Moscow has problems within its own internationally recognized borders, too. “You’ve got these drones that have been hitting targets throughout Russia,” Hodges said. “Each of these causes the Russian commercial airports to have to shut down operations, which has an economic impact as well as psychological.

“And then we read about cyberattacks that are shutting down airports all over Russia. What you see is enormous pressure on the Russian General Staff and on their air defense systems.”

Crimea or Bust

Crimea appears the ultimate strategic goal for Kyiv. President Volodymyr Zelensky has already vowed that the war will end in Crimea, the same place it began with the arrival of Moscow’s “little green men” in 2014.

Western partners have expressed doubt given tactical challenges posed by liberating Crimea. Some have even warned that a Ukrainian attack on the peninsula might prompt a Russian nuclear escalation given its importance in President Vladimir Putin’s neo-tsarist mythmaking.

But Kyiv appears undeterred. “There are no ‘new territories of Russia’ or ‘annexed territories’ and there is no chance that Russia will be able to retain control over them,” Mykhailo Podolyak—an adviser to the head of Zelensky’s office—wrote on social media last month. “There is only the territory of Ukraine, including Crimea.”

Hodges has long been pushing Western partners—the White House in particular—to explicitly commit to the liberation of Crimea. “Part of the problem is that people just can’t imagine that Russia could actually lose Crimea,” he said.

“If you pick up a map and look at it, you see immediately why Crimea is the decisive terrain of the war. Ukraine will never be able to rebuild their economy as long as Russia occupies Crimea, because all of their ports on the Black Sea will be blocked or easily disrupted. That’s unacceptable for the Ukrainians.”

“They’re not trying to push back along the whole line. They don’t need to. Once Crimea has been liberated, the Russians don’t care about Donbas except for the ‘land bridge’ part. They haven’t done a thing in 10 years to improve one farm in that whole damn place.”

Many of the most punishing Ukrainian strikes since mid-June—including those chasing the Black Sea Fleet out of Sevastopol—have relied on foreign technology. British-French Storm Shadow/SCALP cruise missiles in particular, have proved a serious challenge for the Russians.

Kyiv will need more advanced Western technology to keep up its offensive tempo. Recent political developments in the U.S. and European Union, though, raise the prospect that funds and arms might dry up if the war continues.
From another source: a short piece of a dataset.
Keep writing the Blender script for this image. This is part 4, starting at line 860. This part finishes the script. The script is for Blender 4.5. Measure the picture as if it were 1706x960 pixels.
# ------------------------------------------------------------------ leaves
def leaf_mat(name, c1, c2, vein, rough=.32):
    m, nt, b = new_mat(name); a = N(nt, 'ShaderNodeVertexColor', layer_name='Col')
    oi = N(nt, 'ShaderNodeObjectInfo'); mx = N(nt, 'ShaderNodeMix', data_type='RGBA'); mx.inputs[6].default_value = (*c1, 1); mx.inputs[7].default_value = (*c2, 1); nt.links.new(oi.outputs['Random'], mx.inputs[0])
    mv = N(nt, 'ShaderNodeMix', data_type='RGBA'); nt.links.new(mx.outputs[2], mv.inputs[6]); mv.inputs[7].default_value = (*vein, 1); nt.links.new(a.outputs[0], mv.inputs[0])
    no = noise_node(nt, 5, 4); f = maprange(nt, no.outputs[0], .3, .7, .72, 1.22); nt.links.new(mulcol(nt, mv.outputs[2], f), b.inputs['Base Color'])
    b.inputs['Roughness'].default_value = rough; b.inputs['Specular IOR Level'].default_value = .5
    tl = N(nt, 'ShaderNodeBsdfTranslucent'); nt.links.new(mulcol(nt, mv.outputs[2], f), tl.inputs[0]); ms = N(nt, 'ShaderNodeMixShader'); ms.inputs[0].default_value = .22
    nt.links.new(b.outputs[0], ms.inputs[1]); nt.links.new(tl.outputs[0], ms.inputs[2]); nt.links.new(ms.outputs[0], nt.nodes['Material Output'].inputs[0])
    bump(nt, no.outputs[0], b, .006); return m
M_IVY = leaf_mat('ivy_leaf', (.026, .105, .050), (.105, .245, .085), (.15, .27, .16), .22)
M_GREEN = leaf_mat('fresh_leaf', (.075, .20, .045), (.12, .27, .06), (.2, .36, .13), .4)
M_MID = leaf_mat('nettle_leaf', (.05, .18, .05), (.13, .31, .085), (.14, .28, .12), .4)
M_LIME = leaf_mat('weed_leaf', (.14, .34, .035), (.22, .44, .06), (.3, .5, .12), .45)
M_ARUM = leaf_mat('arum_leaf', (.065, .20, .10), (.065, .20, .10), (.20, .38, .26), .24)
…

Much will hinge on the U.S. presidential election next year, and on the ability of EU nations to supercharge military industries that appear anemic in the face of full-scale conflict.

“I try to focus on capability instead of specific platforms, because if you talk about specific platforms you can come up with all kinds of excuses,” Hodges said, in a nod to the continued American and German refusals to provide the long-range MGM-140 Army Tactical Missile System and Taurus cruise missile, respectively.

“I don’t care if these things are dropped by storks, the point is that if the Ukrainians have long range precision capability, they can hit every bit of the logistics, maintenance, refueling, ammunition in Sevastopol,” Hodges said. “That’s what Ukrainians are doing with a combination of drones and now Storm Shadow. Of course, you need a lot of these things.”

“Whenever I heard somebody from the Pentagon say: ‘The Ukrainians don’t need those, they’re not part of the offensive,’ [I think] these are people that have no idea what they’re talking about. They don’t understand what the Ukrainians are trying to do. They’re thinking very linearly. It’s astounding to me.”